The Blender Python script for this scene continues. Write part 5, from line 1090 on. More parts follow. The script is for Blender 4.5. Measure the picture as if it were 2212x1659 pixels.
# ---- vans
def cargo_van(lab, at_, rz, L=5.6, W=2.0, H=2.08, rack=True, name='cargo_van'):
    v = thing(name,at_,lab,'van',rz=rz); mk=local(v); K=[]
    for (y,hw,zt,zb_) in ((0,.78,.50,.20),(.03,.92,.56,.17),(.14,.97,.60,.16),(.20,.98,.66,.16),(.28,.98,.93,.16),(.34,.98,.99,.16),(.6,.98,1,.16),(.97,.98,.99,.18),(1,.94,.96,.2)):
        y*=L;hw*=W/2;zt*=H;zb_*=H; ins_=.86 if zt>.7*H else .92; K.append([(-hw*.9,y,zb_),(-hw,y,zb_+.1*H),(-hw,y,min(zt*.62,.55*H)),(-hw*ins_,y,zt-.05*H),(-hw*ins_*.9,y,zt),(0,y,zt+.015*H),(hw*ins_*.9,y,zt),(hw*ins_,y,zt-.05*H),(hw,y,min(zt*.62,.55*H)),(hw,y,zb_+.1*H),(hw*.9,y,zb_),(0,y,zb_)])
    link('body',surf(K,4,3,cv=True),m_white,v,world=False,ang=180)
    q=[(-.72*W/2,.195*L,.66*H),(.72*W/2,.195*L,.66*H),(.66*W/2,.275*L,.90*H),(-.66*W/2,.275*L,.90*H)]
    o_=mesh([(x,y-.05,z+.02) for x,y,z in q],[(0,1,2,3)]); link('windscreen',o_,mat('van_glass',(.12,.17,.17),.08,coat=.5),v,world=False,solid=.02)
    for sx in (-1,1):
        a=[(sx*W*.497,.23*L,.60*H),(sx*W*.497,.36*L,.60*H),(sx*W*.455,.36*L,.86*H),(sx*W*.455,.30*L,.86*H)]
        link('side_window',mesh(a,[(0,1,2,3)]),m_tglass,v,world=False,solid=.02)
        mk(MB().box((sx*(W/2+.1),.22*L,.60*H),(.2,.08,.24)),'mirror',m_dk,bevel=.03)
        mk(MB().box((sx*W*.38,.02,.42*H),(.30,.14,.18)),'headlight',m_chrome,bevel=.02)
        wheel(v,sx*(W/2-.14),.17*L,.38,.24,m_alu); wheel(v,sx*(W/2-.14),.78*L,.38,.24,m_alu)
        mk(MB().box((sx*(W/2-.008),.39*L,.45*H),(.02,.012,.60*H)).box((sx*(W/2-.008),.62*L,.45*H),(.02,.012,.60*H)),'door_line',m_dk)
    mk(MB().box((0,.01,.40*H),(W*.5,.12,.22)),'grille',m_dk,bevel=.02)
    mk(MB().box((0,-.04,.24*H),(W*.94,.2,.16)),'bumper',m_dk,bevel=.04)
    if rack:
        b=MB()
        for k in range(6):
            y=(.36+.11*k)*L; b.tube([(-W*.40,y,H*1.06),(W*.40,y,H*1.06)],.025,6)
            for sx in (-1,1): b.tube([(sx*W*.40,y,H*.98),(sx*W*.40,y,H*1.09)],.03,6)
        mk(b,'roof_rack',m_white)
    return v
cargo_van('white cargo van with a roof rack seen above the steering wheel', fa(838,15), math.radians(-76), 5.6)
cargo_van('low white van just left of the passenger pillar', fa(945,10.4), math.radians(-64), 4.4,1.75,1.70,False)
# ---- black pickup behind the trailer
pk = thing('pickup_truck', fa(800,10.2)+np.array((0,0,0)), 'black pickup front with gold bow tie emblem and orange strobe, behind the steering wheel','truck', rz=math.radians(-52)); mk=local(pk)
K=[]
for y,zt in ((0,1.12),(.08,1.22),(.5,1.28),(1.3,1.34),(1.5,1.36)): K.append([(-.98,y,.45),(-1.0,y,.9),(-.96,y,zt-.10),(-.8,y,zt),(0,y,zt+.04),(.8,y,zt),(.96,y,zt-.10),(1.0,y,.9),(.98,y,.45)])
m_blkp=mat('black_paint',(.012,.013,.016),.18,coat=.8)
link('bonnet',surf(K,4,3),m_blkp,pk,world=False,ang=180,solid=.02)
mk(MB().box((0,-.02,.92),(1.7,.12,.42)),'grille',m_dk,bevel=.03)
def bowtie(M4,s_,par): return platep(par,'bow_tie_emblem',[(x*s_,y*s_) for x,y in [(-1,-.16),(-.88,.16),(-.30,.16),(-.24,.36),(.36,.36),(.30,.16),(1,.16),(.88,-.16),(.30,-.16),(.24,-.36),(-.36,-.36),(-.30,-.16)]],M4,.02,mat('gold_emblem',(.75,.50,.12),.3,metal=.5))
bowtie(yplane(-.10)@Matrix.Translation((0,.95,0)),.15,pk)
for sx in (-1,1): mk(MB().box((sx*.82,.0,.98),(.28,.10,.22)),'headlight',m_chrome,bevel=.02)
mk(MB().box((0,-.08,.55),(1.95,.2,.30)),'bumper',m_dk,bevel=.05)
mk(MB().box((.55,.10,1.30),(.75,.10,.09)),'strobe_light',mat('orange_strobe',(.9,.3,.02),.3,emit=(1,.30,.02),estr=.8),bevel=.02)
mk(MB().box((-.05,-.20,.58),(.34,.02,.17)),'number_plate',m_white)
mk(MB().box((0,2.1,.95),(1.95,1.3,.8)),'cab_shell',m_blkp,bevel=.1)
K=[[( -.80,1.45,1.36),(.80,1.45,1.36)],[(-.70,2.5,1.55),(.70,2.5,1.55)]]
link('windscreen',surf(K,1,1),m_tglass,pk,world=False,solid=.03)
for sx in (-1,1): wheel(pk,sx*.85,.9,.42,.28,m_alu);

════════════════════

▶ [Given task]
Write out every line of the material again, exactly as it reads.

▶ [Full solution]
The Blender Python script for this scene continues. Write part 5, from line 1090 on. More parts follow. The script is for Blender 4.5. Measure the picture as if it were 2212x1659 pixels.
# ---- vans
def cargo_van(lab, at_, rz, L=5.6, W=2.0, H=2.08, rack=True, name='cargo_van'):
    v = thing(name,at_,lab,'van',rz=rz); mk=local(v); K=[]
    for (y,hw,zt,zb_) in ((0,.78,.50,.20),(.03,.92,.56,.17),(.14,.97,.60,.16),(.20,.98,.66,.16),(.28,.98,.93,.16),(.34,.98,.99,.16),(.6,.98,1,.16),(.97,.98,.99,.18),(1,.94,.96,.2)):
        y*=L;hw*=W/2;zt*=H;zb_*=H; ins_=.86 if zt>.7*H else .92; K.append([(-hw*.9,y,zb_),(-hw,y,zb_+.1*H),(-hw,y,min(zt*.62,.55*H)),(-hw*ins_,y,zt-.05*H),(-hw*ins_*.9,y,zt),(0,y,zt+.015*H),(hw*ins_*.9,y,zt),(hw*ins_,y,zt-.05*H),(hw,y,min(zt*.62,.55*H)),(hw,y,zb_+.1*H),(hw*.9,y,zb_),(0,y,zb_)])
    link('body',surf(K,4,3,cv=True),m_white,v,world=False,ang=180)
    q=[(-.72*W/2,.195*L,.66*H),(.72*W/2,.195*L,.66*H),(.66*W/2,.275*L,.90*H),(-.66*W/2,.275*L,.90*H)]
    o_=mesh([(x,y-.05,z+.02) for x,y,z in q],[(0,1,2,3)]); link('windscreen',o_,mat('van_glass',(.12,.17,.17),.08,coat=.5),v,world=False,solid=.02)
    for sx in (-1,1):
        a=[(sx*W*.497,.23*L,.60*H),(sx*W*.497,.36*L,.60*H),(sx*W*.455,.36*L,.86*H),(sx*W*.455,.30*L,.86*H)]
        link('side_window',mesh(a,[(0,1,2,3)]),m_tglass,v,world=False,solid=.02)
        mk(MB().box((sx*(W/2+.1),.22*L,.60*H),(.2,.08,.24)),'mirror',m_dk,bevel=.03)
        mk(MB().box((sx*W*.38,.02,.42*H),(.30,.14,.18)),'headlight',m_chrome,bevel=.02)
        wheel(v,sx*(W/2-.14),.17*L,.38,.24,m_alu); wheel(v,sx*(W/2-.14),.78*L,.38,.24,m_alu)
        mk(MB().box((sx*(W/2-.008),.39*L,.45*H),(.02,.012,.60*H)).box((sx*(W/2-.008),.62*L,.45*H),(.02,.012,.60*H)),'door_line',m_dk)
    mk(MB().box((0,.01,.40*H),(W*.5,.12,.22)),'grille',m_dk,bevel=.02)
    mk(MB().box((0,-.04,.24*H),(W*.94,.2,.16)),'bumper',m_dk,bevel=.04)
    if rack:
        b=MB()
        for k in range(6):
            y=(.36+.11*k)*L; b.tube([(-W*.40,y,H*1.06),(W*.40,y,H*1.06)],.025,6)
            for sx in (-1,1): b.tube([(sx*W*.40,y,H*.98),(sx*W*.40,y,H*1.09)],.03,6)
        mk(b,'roof_rack',m_white)
    return v
cargo_van('white cargo van with a roof rack seen above the steering wheel', fa(838,15), math.radians(-76), 5.6)
cargo_van('low white van just left of the passenger pillar', fa(945,10.4), math.radians(-64), 4.4,1.75,1.70,False)
# ---- black pickup behind the trailer
pk = thing('pickup_truck', fa(800,10.2)+np.array((0,0,0)), 'black pickup front with gold bow tie emblem and orange strobe, behind the steering wheel','truck', rz=math.radians(-52)); mk=local(pk)
K=[]
for y,zt in ((0,1.12),(.08,1.22),(.5,1.28),(1.3,1.34),(1.5,1.36)): K.append([(-.98,y,.45),(-1.0,y,.9),(-.96,y,zt-.10),(-.8,y,zt),(0,y,zt+.04),(.8,y,zt),(.96,y,zt-.10),(1.0,y,.9),(.98,y,.45)])
m_blkp=mat('black_paint',(.012,.013,.016),.18,coat=.8)
link('bonnet',surf(K,4,3),m_blkp,pk,world=False,ang=180,solid=.02)
mk(MB().box((0,-.02,.92),(1.7,.12,.42)),'grille',m_dk,bevel=.03)
def bowtie(M4,s_,par): return platep(par,'bow_tie_emblem',[(x*s_,y*s_) for x,y in [(-1,-.16),(-.88,.16),(-.30,.16),(-.24,.36),(.36,.36),(.30,.16),(1,.16),(.88,-.16),(.30,-.16),(.24,-.36),(-.36,-.36),(-.30,-.16)]],M4,.02,mat('gold_emblem',(.75,.50,.12),.3,metal=.5))
bowtie(yplane(-.10)@Matrix.Translation((0,.95,0)),.15,pk)
for sx in (-1,1): mk(MB().box((sx*.82,.0,.98),(.28,.10,.22)),'headlight',m_chrome,bevel=.02)
mk(MB().box((0,-.08,.55),(1.95,.2,.30)),'bumper',m_dk,bevel=.05)
mk(MB().box((.55,.10,1.30),(.75,.10,.09)),'strobe_light',mat('orange_strobe',(.9,.3,.02),.3,emit=(1,.30,.02),estr=.8),bevel=.02)
mk(MB().box((-.05,-.20,.58),(.34,.02,.17)),'number_plate',m_white)
mk(MB().box((0,2.1,.95),(1.95,1.3,.8)),'cab_shell',m_blkp,bevel=.1)
K=[[( -.80,1.45,1.36),(.80,1.45,1.36)],[(-.70,2.5,1.55),(.70,2.5,1.55)]]
link('windscreen',surf(K,1,1),m_tglass,pk,world=False,solid=.03)
for sx in (-1,1): wheel(pk,sx*.85,.9,.42,.28,m_alu);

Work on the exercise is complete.